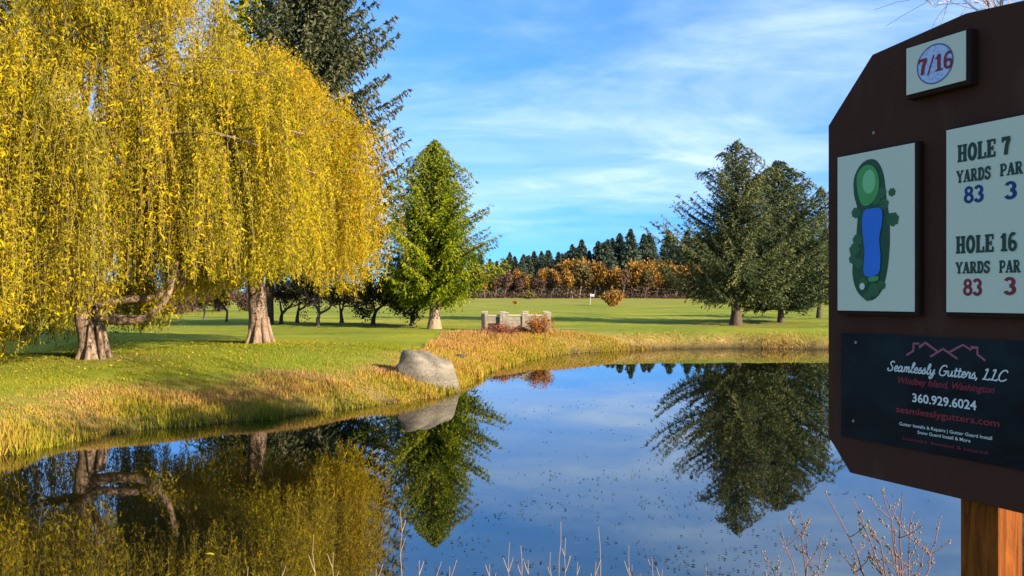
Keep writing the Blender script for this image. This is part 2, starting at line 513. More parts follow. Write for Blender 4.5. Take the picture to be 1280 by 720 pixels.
# long straw grass on the bank: broad beyond the boulder, narrow under the willows
wid = 2.6-1.1*sstep(4, 8, xf)*sstep(40, 43, yf)+gau(xf, yf, 1.5, 36, 6, 9, 4.2)+gau(xf, yf, -9, 19, 6, 3, .8)
rough = np.clip(1.15-dd/wid, 0, 1)*.95
rough = np.maximum(rough, gau(xf, yf, hx(118, 24), 24, 2.2, 1.6, .75)+gau(xf, yf, -10.1, 31.5, 3.5, 1.8, .55))
rough = np.maximum(rough, gau(xf, yf, hx(920, 60), 59, 5, 3, .7))
rough = np.maximum(rough, .25*sstep(100, 200, yf))
rough = np.maximum(rough, .75*sstep(300, 345, yf))
a_ = me.attributes.new('rough', 'FLOAT', 'POINT'); a_.data.foreach_set('value', rough.astype(np.float32))
mud = np.clip(1-(dd-.05)/.3, 0, 1)
mud = np.maximum(mud, (yf > 400)*1.0)
a_ = me.attributes.new('mud', 'FLOAT', 'POINT'); a_.data.foreach_set('value', mud.astype(np.float32))
tag(link('ground', me), kind='structure')

G = Geo()
wx = np.linspace(-19, 36, 24); wy = np.linspace(3.2, 52, 24)
X, Y = np.meshgrid(wx, wy); I = np.arange(24*24).reshape(24, 24)
G.add(np.stack([X.ravel(), Y.ravel(), np.zeros(576)], 1), np.stack([I[:-1, :-1], I[:-1, 1:], I[1:, 1:], I[1:, :-1]], -1).reshape(-1, 4))
tag(link('pond_water', G.mesh('pond_water', M['water'], True)), kind='structure')


# ------------------------------------------------------------------ grass geometry (nobody could count it)
def blades(name, pts, hgt, wd, var, mat, lean=.35, seed=1):
    r = np.random.default_rng(seed)
    n = len(pts)
    az = r.uniform(0, 2*PI, n); ln = r.uniform(0, lean, n)*hgt
    b = np.stack([np.cos(az), np.sin(az), 0*az], 1)
    la = r.uniform(0, 2*PI, n)
    tip = pts+np.stack([np.cos(la)*ln, np.sin(la)*ln, hgt], 1)
    mid = pts*.45+tip*.55; mid[:, 2] += .06*hgt
    w = wd[:, None]*b
    v = np.empty((n, 5, 3)); v[:, 0] = pts-w; v[:, 1] = pts+w; v[:, 2] = mid+w*.75; v[:, 3] = mid-w*.75; v[:, 4] = tip
    o = np.arange(n)[:, None]*5
    G = Geo(); G.add(v, o+np.array([0, 1, 2, 3]), o+np.array([3, 2, 4]), np.repeat(var, 5))
    return tag(link(name, G.mesh(name, mat)), kind='stuff')


def scatter(n, x0, x1, y0, y1, seed, keep):
    r = np.random.default_rng(seed)
    x = r.uniform(x0, x1, n); y = r.uniform(y0, y1, n); d = sdf(x, y)
    m = keep(x, y, d, r)
    x, y, d = x[m], y[m], d[m]
    return np.stack([x, y, height(x, y, d)-.02], 1), d, r


def lumpy(x, y, s, ph=0):
    return .5+.25*np.sin(x*s+ph+1.7*np.sin(y*s*.6))+.25*np.sin(y*s*1.3+ph*2+1.3*np.sin(x*s*.8))


# left bank
p, d, r = scatter(420000, -15, 0, 9, 30, 5, lambda x, y, d, r: (d > -.12) & (d < 3.4) & (r.random(len(x)) < np.clip(1.25-d/3.0, .1, 1)*(.2+.8*lumpy(x, y, 1.3)*lumpy(x, y, 4.1, 1)**.5)) & (y > 9))
h = (.08+.26*lumpy(p[:, 0], p[:, 1], .9, 2)**1.3)*r.uniform(.4, 1.25, len(p))*np.clip(1.2-d*.26, .25, 1)
far_in = np.clip((p[:, 1]-18)/6, 0, 1)
v = np.clip(.24+.24*np.clip(d, 0, 3)+.22*far_in*lumpy(p[:, 0], p[:, 1], 1.1, 4)+.42*(lumpy(p[:, 0], p[:, 1], 1.7)-.5)+r.normal(0, .14, len(p)), 0, 1)
blades('bank_grass', p, h, r.uniform(.006, .013, len(p)), v, M['bank_grass'], .45, 6)
# broad golden bank beyond the boulder and along the far shore
p, d, r = scatter(230000, -4, 9, 25, 46, 8, lambda x, y, d, r: (d > -.1) & (d < 6.0) & (x > -3.8) & (r.random(len(x)) < np.clip(1.1-d/6, .1, 1)*(.4+.6*lumpy(x, y, 1.0))))
h = (.10+.24*lumpy(p[:, 0], p[:, 1], .8, 1)**1.3)*r.uniform(.4, 1.3, len(p))
v = np.clip(.42+.10*np.clip(d, 0, 4)+.25*(lumpy(p[:, 0], p[:, 1], 1.2, 3)-.5)+r.normal(0, .13, len(p)), 0, 1)
blades('golden_grass', p, h, r.uniform(.009, .018, len(p)), v, M['bank_grass'], .45, 9)
p, d, r = scatter(200000, 5, 31, 43, 52, 11, lambda x, y, d, r: (d > -.1) & (d < 1.5) & (r.random(len(x)) < np.clip(1.1-d/1.5, .1, 1)*(.08+.6*lumpy(x, y, .9)**2)))
h = (.04+.20*lumpy(p[:, 0], p[:, 1], .7, 1)**1.6)*r.uniform(.4, 1.2, len(p))
v = np.clip(.6+.5*(lumpy(p[:, 0], p[:, 1], .8, 3)-.5)+r.normal(0, .15, len(p)), 0, 1)
blades('far_bank_grass', p, h, r.uniform(.012, .022, len(p)), v, M['bank_grass'], .45, 12)
# lawn tufts near the willows
p, d, r = scatter(150000, -19, 0, 16, 36, 14, lambda x, y, d, r: (d > 1.2) & (np.abs(x/y) < .68) & (r.random(len(x)) < .35+.65*lumpy(x, y, 1.9)))
v = np.clip(.42+.5*(lumpy(p[:, 0], p[:, 1], .7, 1)-.5)+np.clip(.35-(d-1.2)*.12, 0, .35)+r.normal(0, .14, len(p)), 0, 1)
blades('lawn_tufts', p, r.uniform(.03, .09, len(p)), r.uniform(.006, .012, len(p)), v, M['lawn_grass'], .8, 15)
# near bank below the frame
p, d, r = scatter(14000, -9, 8, 3.6, 8.5, 17, lambda x, y, d, r: (d > -.15) & (d < 2.8))
blades('near_bank_grass', p, r.uniform(.1, .32, len(p)), r.uniform(.003, .007, len(p)), np.clip(r.normal(.5, .2, len(p)), 0, 1), M['bank_grass'], .5, 18)


def litter(name, n, areas, seed, size=.05):
    r = np.random.default_rng(seed); P = []
    for cx, cy, rad, m in areas:
        a = r.uniform(0, 2*PI, m); q = rad*np.sqrt(r.random(m)); P.append(np.stack([cx+np.cos(a)*q, cy+np.sin(a)*q], 1))
    P = np.concatenate(P); d = sdf(P[:, 0], P[:, 1]); P = P[d > .2]; d = d[d > .2]
    c = np.column_stack([P, height(P[:, 0], P[:, 1], d)+.03]); n = len(c)
    a = unit(r.normal(0, 1, (n, 3))*[1, 1, .35])*size*r.uniform(.6, 1.2, (n, 1)); b = unit(np.cross(a, r.normal(0, .3, (n, 3))+[0, 0, 1]))*size*.4
    G = Geo(); G.kites(c, a, b, r.random(n))
    return tag(link(name, G.mesh(name, M['fallen_leaf'])), kind='stuff')


litter('fallen_leaves', 0, [(hx(118, 24), 24, 5.0, 1500), (-10.1, 32, 4, 900), (-5, 27, 5, 60)], 21)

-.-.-

- _Required work_:
Print the whole listing above once more, word for word, without its pictures.

- _Result below_:
Keep writing the Blender script for this image. This is part 2, starting at line 513. More parts follow. Write for Blender 4.5. Take the picture to be 1280 by 720 pixels.
# long straw grass on the bank: broad beyond the boulder, narrow under the willows
wid = 2.6-1.1*sstep(4, 8, xf)*sstep(40, 43, yf)+gau(xf, yf, 1.5, 36, 6, 9, 4.2)+gau(xf, yf, -9, 19, 6, 3, .8)
rough = np.clip(1.15-dd/wid, 0, 1)*.95
rough = np.maximum(rough, gau(xf, yf, hx(118, 24), 24, 2.2, 1.6, .75)+gau(xf, yf, -10.1, 31.5, 3.5, 1.8, .55))
rough = np.maximum(rough, gau(xf, yf, hx(920, 60), 59, 5, 3, .7))
rough = np.maximum(rough, .25*sstep(100, 200, yf))
rough = np.maximum(rough, .75*sstep(300, 345, yf))
a_ = me.attributes.new('rough', 'FLOAT', 'POINT'); a_.data.foreach_set('value', rough.astype(np.float32))
mud = np.clip(1-(dd-.05)/.3, 0, 1)
mud = np.maximum(mud, (yf > 400)*1.0)
a_ = me.attributes.new('mud', 'FLOAT', 'POINT'); a_.data.foreach_set('value', mud.astype(np.float32))
tag(link('ground', me), kind='structure')

G = Geo()
wx = np.linspace(-19, 36, 24); wy = np.linspace(3.2, 52, 24)
X, Y = np.meshgrid(wx, wy); I = np.arange(24*24).reshape(24, 24)
G.add(np.stack([X.ravel(), Y.ravel(), np.zeros(576)], 1), np.stack([I[:-1, :-1], I[:-1, 1:], I[1:, 1:], I[1:, :-1]], -1).reshape(-1, 4))
tag(link('pond_water', G.mesh('pond_water', M['water'], True)), kind='structure')


# ------------------------------------------------------------------ grass geometry (nobody could count it)
def blades(name, pts, hgt, wd, var, mat, lean=.35, seed=1):
    r = np.random.default_rng(seed)
    n = len(pts)
    az = r.uniform(0, 2*PI, n); ln = r.uniform(0, lean, n)*hgt
    b = np.stack([np.cos(az), np.sin(az), 0*az], 1)
    la = r.uniform(0, 2*PI, n)
    tip = pts+np.stack([np.cos(la)*ln, np.sin(la)*ln, hgt], 1)
    mid = pts*.45+tip*.55; mid[:, 2] += .06*hgt
    w = wd[:, None]*b
    v = np.empty((n, 5, 3)); v[:, 0] = pts-w; v[:, 1] = pts+w; v[:, 2] = mid+w*.75; v[:, 3] = mid-w*.75; v[:, 4] = tip
    o = np.arange(n)[:, None]*5
    G = Geo(); G.add(v, o+np.array([0, 1, 2, 3]), o+np.array([3, 2, 4]), np.repeat(var, 5))
    return tag(link(name, G.mesh(name, mat)), kind='stuff')


def scatter(n, x0, x1, y0, y1, seed, keep):
    r = np.random.default_rng(seed)
    x = r.uniform(x0, x1, n); y = r.uniform(y0, y1, n); d = sdf(x, y)
    m = keep(x, y, d, r)
    x, y, d = x[m], y[m], d[m]
    return np.stack([x, y, height(x, y, d)-.02], 1), d, r


def lumpy(x, y, s, ph=0):
    return .5+.25*np.sin(x*s+ph+1.7*np.sin(y*s*.6))+.25*np.sin(y*s*1.3+ph*2+1.3*np.sin(x*s*.8))


# left bank
p, d, r = scatter(420000, -15, 0, 9, 30, 5, lambda x, y, d, r: (d > -.12) & (d < 3.4) & (r.random(len(x)) < np.clip(1.25-d/3.0, .1, 1)*(.2+.8*lumpy(x, y, 1.3)*lumpy(x, y, 4.1, 1)**.5)) & (y > 9))
h = (.08+.26*lumpy(p[:, 0], p[:, 1], .9, 2)**1.3)*r.uniform(.4, 1.25, len(p))*np.clip(1.2-d*.26, .25, 1)
far_in = np.clip((p[:, 1]-18)/6, 0, 1)
v = np.clip(.24+.24*np.clip(d, 0, 3)+.22*far_in*lumpy(p[:, 0], p[:, 1], 1.1, 4)+.42*(lumpy(p[:, 0], p[:, 1], 1.7)-.5)+r.normal(0, .14, len(p)), 0, 1)
blades('bank_grass', p, h, r.uniform(.006, .013, len(p)), v, M['bank_grass'], .45, 6)
# broad golden bank beyond the boulder and along the far shore
p, d, r = scatter(230000, -4, 9, 25, 46, 8, lambda x, y, d, r: (d > -.1) & (d < 6.0) & (x > -3.8) & (r.random(len(x)) < np.clip(1.1-d/6, .1, 1)*(.4+.6*lumpy(x, y, 1.0))))
h = (.10+.24*lumpy(p[:, 0], p[:, 1], .8, 1)**1.3)*r.uniform(.4, 1.3, len(p))
v = np.clip(.42+.10*np.clip(d, 0, 4)+.25*(lumpy(p[:, 0], p[:, 1], 1.2, 3)-.5)+r.normal(0, .13, len(p)), 0, 1)
blades('golden_grass', p, h, r.uniform(.009, .018, len(p)), v, M['bank_grass'], .45, 9)
p, d, r = scatter(200000, 5, 31, 43, 52, 11, lambda x, y, d, r: (d > -.1) & (d < 1.5) & (r.random(len(x)) < np.clip(1.1-d/1.5, .1, 1)*(.08+.6*lumpy(x, y, .9)**2)))
h = (.04+.20*lumpy(p[:, 0], p[:, 1], .7, 1)**1.6)*r.uniform(.4, 1.2, len(p))
v = np.clip(.6+.5*(lumpy(p[:, 0], p[:, 1], .8, 3)-.5)+r.normal(0, .15, len(p)), 0, 1)
blades('far_bank_grass', p, h, r.uniform(.012, .022, len(p)), v, M['bank_grass'], .45, 12)
# lawn tufts near the willows
p, d, r = scatter(150000, -19, 0, 16, 36, 14, lambda x, y, d, r: (d > 1.2) & (np.abs(x/y) < .68) & (r.random(len(x)) < .35+.65*lumpy(x, y, 1.9)))
v = np.clip(.42+.5*(lumpy(p[:, 0], p[:, 1], .7, 1)-.5)+np.clip(.35-(d-1.2)*.12, 0, .35)+r.normal(0, .14, len(p)), 0, 1)
blades('lawn_tufts', p, r.uniform(.03, .09, len(p)), r.uniform(.006, .012, len(p)), v, M['lawn_grass'], .8, 15)
# near bank below the frame
p, d, r = scatter(14000, -9, 8, 3.6, 8.5, 17, lambda x, y, d, r: (d > -.15) & (d < 2.8))
blades('near_bank_grass', p, r.uniform(.1, .32, len(p)), r.uniform(.003, .007, len(p)), np.clip(r.normal(.5, .2, len(p)), 0, 1), M['bank_grass'], .5, 18)


def litter(name, n, areas, seed, size=.05):
    r = np.random.default_rng(seed); P = []
    for cx, cy, rad, m in areas:
        a = r.uniform(0, 2*PI, m); q = rad*np.sqrt(r.random(m)); P.append(np.stack([cx+np.cos(a)*q, cy+np.sin(a)*q], 1))
    P = np.concatenate(P); d = sdf(P[:, 0], P[:, 1]); P = P[d > .2]; d = d[d > .2]
    c = np.column_stack([P, height(P[:, 0], P[:, 1], d)+.03]); n = len(c)
    a = unit(r.normal(0, 1, (n, 3))*[1, 1, .35])*size*r.uniform(.6, 1.2, (n, 1)); b = unit(np.cross(a, r.normal(0, .3, (n, 3))+[0, 0, 1]))*size*.4
    G = Geo(); G.kites(c, a, b, r.random(n))
    return tag(link(name, G.mesh(name, M['fallen_leaf'])), kind='stuff')


litter('fallen_leaves', 0, [(hx(118, 24), 24, 5.0, 1500), (-10.1, 32, 4, 900), (-5, 27, 5, 60)], 21)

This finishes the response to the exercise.